Data:
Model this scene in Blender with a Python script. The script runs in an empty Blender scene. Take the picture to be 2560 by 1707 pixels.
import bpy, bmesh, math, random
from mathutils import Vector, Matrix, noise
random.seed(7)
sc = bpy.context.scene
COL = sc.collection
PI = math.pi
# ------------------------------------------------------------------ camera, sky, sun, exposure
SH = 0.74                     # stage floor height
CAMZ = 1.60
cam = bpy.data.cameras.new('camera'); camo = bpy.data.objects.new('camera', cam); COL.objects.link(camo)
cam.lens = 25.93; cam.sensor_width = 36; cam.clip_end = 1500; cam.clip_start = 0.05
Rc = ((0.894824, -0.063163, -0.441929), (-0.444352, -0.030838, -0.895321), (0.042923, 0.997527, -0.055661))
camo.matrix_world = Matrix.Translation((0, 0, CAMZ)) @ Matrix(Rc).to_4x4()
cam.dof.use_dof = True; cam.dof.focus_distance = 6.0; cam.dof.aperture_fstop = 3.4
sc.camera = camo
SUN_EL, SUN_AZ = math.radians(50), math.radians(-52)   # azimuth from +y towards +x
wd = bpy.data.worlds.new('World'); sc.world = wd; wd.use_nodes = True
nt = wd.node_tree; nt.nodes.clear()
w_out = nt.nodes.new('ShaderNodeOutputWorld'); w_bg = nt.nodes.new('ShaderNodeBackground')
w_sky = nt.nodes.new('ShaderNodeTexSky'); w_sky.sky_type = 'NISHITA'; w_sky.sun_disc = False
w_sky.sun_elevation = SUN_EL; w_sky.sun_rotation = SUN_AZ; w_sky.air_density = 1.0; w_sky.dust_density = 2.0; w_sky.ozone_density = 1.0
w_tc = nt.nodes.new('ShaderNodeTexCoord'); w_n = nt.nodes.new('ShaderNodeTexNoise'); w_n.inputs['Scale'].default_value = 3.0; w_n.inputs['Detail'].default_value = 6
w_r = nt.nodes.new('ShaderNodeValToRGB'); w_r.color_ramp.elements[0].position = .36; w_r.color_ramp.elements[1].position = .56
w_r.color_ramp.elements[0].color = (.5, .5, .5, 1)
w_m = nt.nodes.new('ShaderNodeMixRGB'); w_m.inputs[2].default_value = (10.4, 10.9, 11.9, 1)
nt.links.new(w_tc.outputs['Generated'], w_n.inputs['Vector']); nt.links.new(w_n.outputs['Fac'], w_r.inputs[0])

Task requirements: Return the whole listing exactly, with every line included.

Exercise result:
Model this scene in Blender with a Python script. The script runs in an empty Blender scene. Take the picture to be 2560 by 1707 pixels.
import bpy, bmesh, math, random
from mathutils import Vector, Matrix, noise
random.seed(7)
sc = bpy.context.scene
COL = sc.collection
PI = math.pi
# ------------------------------------------------------------------ camera, sky, sun, exposure
SH = 0.74                     # stage floor height
CAMZ = 1.60
cam = bpy.data.cameras.new('camera'); camo = bpy.data.objects.new('camera', cam); COL.objects.link(camo)
cam.lens = 25.93; cam.sensor_width = 36; cam.clip_end = 1500; cam.clip_start = 0.05
Rc = ((0.894824, -0.063163, -0.441929), (-0.444352, -0.030838, -0.895321), (0.042923, 0.997527, -0.055661))
camo.matrix_world = Matrix.Translation((0, 0, CAMZ)) @ Matrix(Rc).to_4x4()
cam.dof.use_dof = True; cam.dof.focus_distance = 6.0; cam.dof.aperture_fstop = 3.4
sc.camera = camo
SUN_EL, SUN_AZ = math.radians(50), math.radians(-52)   # azimuth from +y towards +x
wd = bpy.data.worlds.new('World'); sc.world = wd; wd.use_nodes = True
nt = wd.node_tree; nt.nodes.clear()
w_out = nt.nodes.new('ShaderNodeOutputWorld'); w_bg = nt.nodes.new('ShaderNodeBackground')
w_sky = nt.nodes.new('ShaderNodeTexSky'); w_sky.sky_type = 'NISHITA'; w_sky.sun_disc = False
w_sky.sun_elevation = SUN_EL; w_sky.sun_rotation = SUN_AZ; w_sky.air_density = 1.0; w_sky.dust_density = 2.0; w_sky.ozone_density = 1.0
w_tc = nt.nodes.new('ShaderNodeTexCoord'); w_n = nt.nodes.new('ShaderNodeTexNoise'); w_n.inputs['Scale'].default_value = 3.0; w_n.inputs['Detail'].default_value = 6
w_r = nt.nodes.new('ShaderNodeValToRGB'); w_r.color_ramp.elements[0].position = .36; w_r.color_ramp.elements[1].position = .56
w_r.color_ramp.elements[0].color = (.5, .5, .5, 1)
w_m = nt.nodes.new('ShaderNodeMixRGB'); w_m.inputs[2].default_value = (10.4, 10.9, 11.9, 1)
nt.links.new(w_tc.outputs['Generated'], w_n.inputs['Vector']); nt.links.new(w_n.outputs['Fac'], w_r.inputs[0])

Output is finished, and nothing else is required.